Aesthetic questions and aspirations might well seem frivolous or inappropriate at a time of mourning. And yet, aesthetic and ethical questions help us understand how our perceptions are affected and structured by public catasrophes such as this one. More than just evocative and representational power, images also quickly assume symbolic power, Barbie Zelizer has argued, saying that: “the photo’s significance . . . evolved from the ability not only to depict a real-life event but to position that depiction within a broader interpretive framework” (p. 8). Thus photos which are initially documentary assume a commemorative or symbolic role. Angel Franco, a photographer for the New York Times reporting on his work on September 11 at Tisch School, says he quickly realized that this is no longer journalism but history. “These are like the images I grew up watching in television documentaries,” he said. But, for Zelizer, photos are “markers of both truth-value and symbolism” and thus the images of the attacks have come to signify nothing less than a modern apocalypse. But which photographs? Is it really, like the “Here is New York” exhibition implies, a democratic process in which any image is as powerful as any other, or do certain images have elements that make them immediately iconic? “Our intention,” write the organizers of “Here is New York,” “is to display the widest possible variety of pictures from the widest possible variety of sources, believing as we do that the World Trade Center disaster and its aftermath has ushered in a new period in our history, one which demands that we look at and think about images in a new and unconventional way.” This in the effort also to look at and think about what has happened in totally new ways. But is that really possible?

Every major historical event since the beginnings of photography has bequeathed a limited number of photographs which have become emblematic for it – the picture of the little boy with his hands up in the Warsaw ghetto, or of prisoners in stripe uniforms, for the Holocaust, the picture of the naked girl running down the road after a napalm attack for the Vietnam War, the picture of birds in an oil spill for the Gulf War. Which will be the icons for September 11? What elements determine this process of reduction and iconicization? And in what ways will this process be in fact determined by aesthetic factors? It was fascinating to me that the four photographers interviewed on “Charlie Rose” agreed that the icon would be the picture of the three firemen raising the flag on top of the rubble because it echoes the famous prize-winning photograph of American GI’s raising the flag at Iwo Jima. In their search for the one lasting iconic image they were looking for the conventional, the coded, not the new. Is this familiarity reassuring, inscribing this event into a known visual register and thus a known history? And does it thus perhaps shield us from the shock of the suddenness and unexpectedness of the devastation? In the aftermath of an event as monumental as this one, we may need, eventually, to reduce the number of available images to just a few lasting ones that will structure our cultural memory. But we are not yet at that point.

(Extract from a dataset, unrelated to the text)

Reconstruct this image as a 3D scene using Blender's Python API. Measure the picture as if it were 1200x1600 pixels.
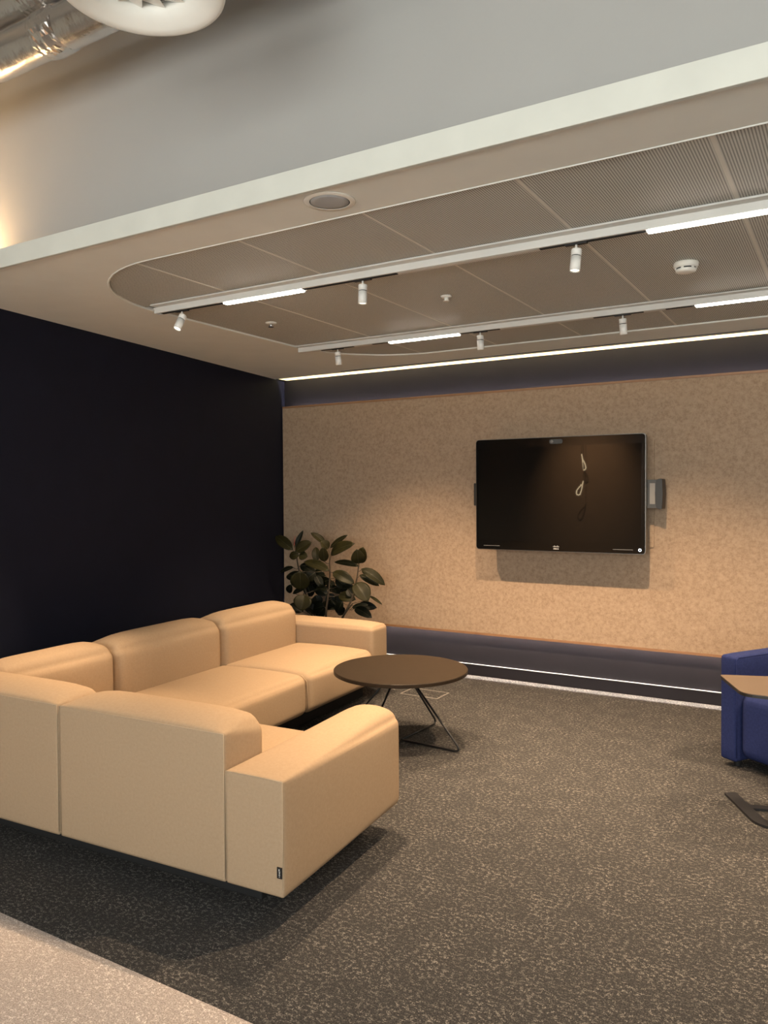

As I consider the many images I have seen, I think about the many that were never taken, and the many that have not yet come to public view. What they contain we can only imagine. Thus I was at the “Here is New York” gallery when a rescue worker came to donate 200 images he had taken during the three weeks of working there. “All the guys there have cameras with them,” he reported. Initially hesitant to take pictures, he said that he was convinced by others who said that “you have to remember.” The picture he felt most embarrassed about, he said, was one of four rescue workers, hugging and smiling for the camera, smoking cigars (for the smell, he said). He thought this would be controversial but there they all were, together in this other world, what else could they do but smile for the camera in their togetherness? When these and all the other pictures taken “down there” in this “other world” get developed and disseminated, what else will we get to see? How will these pictures be used? And what images have we not yet seen, or will we never get to see? The debates about what is and is not appropriate to show to a public in mourning are as instructive as the images themselves.